Table A2: Four recent project refinancings
Project | Description | Date/Financing | Source |
Calpine Pasadena I & II | 751 MW base, 787 MW peak gas-fired combined-cycle cogeneration plant | $400 M at 8.6% maturing in 2048 | Calpine 2002 SEC 10K |
Calpine Broad River | 840 MW gas-fired combined-cycle plant | $300 M at 8.1% maturing in 2041 | Calpine 2002 SEC 10K |
Calpine Parlin | 89 MW base, 119 MW peak gas-fired cogeneration plant | $50 M at 10.6%, maturing in 2014 | Calpine 2002 SEC 10K |
Calpine Newark | 47 MW base, 58 MW peak gas-fired cogeneration plant | $37 M at 9.8%, maturing in 2010 | Calpine 2002 SEC 10K |
[1] Northwest Power Planning Council. Northwest Power Supply: Adequacy/Reliability Phase I Report (Document 2000-4). March 2000.
[2] The term "independent power producers" is used in this paper for private developers of generating plants not subject to economic regulation. Included in this group are developers with contracts for the output of their projects and merchant power producers selling into the market without contracts.

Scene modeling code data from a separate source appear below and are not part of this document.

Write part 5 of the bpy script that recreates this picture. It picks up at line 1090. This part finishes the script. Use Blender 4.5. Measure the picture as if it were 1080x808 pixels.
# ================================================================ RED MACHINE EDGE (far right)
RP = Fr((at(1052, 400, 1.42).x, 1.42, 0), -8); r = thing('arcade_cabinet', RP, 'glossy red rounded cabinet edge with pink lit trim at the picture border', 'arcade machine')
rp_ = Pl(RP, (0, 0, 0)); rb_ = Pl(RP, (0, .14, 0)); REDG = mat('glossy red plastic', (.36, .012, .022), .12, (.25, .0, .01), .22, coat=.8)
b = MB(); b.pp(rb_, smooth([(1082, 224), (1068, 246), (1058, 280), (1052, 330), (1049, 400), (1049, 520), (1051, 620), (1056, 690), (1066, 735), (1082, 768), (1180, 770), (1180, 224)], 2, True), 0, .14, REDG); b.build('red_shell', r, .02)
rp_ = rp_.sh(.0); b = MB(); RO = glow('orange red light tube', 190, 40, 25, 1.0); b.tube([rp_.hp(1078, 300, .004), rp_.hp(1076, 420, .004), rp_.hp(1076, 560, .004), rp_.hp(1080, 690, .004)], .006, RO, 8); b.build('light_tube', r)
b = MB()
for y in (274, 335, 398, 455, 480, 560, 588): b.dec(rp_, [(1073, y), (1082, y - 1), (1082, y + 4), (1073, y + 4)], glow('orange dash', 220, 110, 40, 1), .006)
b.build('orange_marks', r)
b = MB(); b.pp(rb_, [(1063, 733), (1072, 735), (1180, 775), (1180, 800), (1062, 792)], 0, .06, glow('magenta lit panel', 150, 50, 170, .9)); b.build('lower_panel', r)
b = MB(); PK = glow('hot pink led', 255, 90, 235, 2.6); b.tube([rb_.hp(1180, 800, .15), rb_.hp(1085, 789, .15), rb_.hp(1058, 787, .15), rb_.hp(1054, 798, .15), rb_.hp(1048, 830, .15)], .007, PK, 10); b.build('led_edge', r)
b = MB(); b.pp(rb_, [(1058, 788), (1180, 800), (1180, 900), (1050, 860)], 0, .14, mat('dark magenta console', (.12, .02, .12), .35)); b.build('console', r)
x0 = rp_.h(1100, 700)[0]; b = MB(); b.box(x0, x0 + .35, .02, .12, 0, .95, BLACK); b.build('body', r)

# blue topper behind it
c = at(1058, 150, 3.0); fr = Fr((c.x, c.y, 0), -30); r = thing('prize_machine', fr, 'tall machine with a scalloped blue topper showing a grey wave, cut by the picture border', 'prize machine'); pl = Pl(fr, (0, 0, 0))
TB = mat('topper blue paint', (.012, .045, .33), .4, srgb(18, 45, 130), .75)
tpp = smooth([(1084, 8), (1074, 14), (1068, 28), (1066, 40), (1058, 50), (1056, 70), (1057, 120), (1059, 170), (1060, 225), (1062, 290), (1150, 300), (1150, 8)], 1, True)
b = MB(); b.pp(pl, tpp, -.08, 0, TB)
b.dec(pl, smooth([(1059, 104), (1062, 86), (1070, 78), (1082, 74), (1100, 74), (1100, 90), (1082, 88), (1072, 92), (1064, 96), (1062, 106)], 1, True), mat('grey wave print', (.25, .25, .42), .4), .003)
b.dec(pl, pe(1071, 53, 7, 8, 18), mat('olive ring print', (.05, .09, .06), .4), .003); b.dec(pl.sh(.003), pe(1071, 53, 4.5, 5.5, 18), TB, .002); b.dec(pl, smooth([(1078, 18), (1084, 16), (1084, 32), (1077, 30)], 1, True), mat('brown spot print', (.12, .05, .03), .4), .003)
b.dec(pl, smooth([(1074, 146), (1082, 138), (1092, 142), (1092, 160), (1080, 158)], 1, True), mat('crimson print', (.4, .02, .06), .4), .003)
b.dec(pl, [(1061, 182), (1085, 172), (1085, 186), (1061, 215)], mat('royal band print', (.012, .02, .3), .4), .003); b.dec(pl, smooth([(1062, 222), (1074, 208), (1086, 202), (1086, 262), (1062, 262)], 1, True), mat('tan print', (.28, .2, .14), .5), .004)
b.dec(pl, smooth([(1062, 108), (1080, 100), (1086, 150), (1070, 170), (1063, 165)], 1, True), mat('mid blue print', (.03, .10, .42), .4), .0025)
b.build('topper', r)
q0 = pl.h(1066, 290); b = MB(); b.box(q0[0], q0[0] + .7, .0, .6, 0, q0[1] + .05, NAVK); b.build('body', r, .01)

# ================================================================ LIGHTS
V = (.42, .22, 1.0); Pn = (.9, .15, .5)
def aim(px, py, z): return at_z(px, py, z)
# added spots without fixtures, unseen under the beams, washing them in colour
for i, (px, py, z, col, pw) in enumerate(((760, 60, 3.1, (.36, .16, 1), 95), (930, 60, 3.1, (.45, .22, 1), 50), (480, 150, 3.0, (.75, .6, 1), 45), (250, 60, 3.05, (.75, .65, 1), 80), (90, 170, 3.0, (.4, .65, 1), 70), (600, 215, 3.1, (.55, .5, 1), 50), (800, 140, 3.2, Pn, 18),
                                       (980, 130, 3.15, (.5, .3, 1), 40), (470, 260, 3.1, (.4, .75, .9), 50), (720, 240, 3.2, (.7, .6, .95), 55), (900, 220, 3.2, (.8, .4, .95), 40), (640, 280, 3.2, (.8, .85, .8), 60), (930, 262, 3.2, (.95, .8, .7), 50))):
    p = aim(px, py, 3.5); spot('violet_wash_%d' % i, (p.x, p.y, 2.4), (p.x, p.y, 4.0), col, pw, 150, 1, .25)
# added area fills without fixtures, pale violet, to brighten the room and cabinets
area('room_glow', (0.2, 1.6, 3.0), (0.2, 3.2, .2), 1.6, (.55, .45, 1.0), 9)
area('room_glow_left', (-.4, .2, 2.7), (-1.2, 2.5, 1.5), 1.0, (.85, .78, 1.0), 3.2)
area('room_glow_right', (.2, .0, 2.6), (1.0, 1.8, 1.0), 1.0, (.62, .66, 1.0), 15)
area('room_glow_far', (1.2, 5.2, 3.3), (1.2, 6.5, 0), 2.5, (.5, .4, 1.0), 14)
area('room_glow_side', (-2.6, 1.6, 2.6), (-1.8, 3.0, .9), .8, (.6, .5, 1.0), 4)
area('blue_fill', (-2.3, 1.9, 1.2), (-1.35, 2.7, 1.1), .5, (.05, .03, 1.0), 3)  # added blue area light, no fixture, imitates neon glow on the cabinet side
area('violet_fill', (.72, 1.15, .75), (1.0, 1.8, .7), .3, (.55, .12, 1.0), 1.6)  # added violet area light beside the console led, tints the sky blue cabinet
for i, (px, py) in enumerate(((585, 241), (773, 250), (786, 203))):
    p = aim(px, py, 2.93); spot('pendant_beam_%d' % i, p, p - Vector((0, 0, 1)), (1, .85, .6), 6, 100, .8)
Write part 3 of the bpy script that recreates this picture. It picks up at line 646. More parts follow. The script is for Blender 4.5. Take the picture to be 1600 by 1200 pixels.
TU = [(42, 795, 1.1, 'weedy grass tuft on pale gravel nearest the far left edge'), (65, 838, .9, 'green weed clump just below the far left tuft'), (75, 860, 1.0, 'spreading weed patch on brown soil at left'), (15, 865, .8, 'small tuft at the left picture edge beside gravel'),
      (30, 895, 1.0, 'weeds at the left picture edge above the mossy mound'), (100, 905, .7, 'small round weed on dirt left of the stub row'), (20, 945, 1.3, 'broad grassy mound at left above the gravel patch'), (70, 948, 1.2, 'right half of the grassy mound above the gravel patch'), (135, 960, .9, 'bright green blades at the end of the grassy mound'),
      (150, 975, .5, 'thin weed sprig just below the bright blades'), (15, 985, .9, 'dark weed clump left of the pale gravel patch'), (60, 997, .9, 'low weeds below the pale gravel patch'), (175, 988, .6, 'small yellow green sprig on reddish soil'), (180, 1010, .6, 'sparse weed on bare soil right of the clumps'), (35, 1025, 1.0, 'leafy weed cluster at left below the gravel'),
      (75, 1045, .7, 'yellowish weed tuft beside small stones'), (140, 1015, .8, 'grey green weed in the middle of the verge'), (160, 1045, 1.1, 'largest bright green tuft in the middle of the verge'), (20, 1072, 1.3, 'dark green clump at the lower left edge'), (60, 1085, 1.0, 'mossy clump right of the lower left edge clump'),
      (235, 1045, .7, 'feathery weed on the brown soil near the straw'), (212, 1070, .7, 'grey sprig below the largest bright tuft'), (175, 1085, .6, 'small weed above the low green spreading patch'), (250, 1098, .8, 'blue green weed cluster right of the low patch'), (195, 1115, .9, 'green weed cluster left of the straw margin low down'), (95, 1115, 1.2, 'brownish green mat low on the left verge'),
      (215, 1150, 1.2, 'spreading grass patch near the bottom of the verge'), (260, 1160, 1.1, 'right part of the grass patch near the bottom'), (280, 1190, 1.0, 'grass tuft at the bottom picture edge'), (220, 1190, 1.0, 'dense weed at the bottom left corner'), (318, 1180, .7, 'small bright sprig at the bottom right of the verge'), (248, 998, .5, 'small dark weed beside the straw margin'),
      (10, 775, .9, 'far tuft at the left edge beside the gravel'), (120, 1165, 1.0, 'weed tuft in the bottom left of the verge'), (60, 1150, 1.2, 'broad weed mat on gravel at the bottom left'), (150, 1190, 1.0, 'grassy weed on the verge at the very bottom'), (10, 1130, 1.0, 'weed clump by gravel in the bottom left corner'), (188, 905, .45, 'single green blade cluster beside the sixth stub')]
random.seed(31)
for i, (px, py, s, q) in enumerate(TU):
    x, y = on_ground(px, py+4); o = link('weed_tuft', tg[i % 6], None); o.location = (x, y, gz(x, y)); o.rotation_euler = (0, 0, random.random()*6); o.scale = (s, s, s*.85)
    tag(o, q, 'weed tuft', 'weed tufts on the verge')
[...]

[3] Available on the Council's website.
[4] All percentages used in this paper are nominal unless otherwise indicated. A 2.5% annual rate of general inflation is forecast.
[5] Moody's Baa or Standard & Poor's BBB rating, or better.
[6] "Development" is used generally to refer to the process of siting, permitting, financing, constructing and testing a new power project. "Construction Loan" is the term often used for debt financing of project development activities.
[7] The interest rate for construction debt is modeled as fixed, but at a rate representative of a variable rate.
[8] Draft issue paper The Discount Rate in the Fifth Power Plan (document 2003-8). June 2003.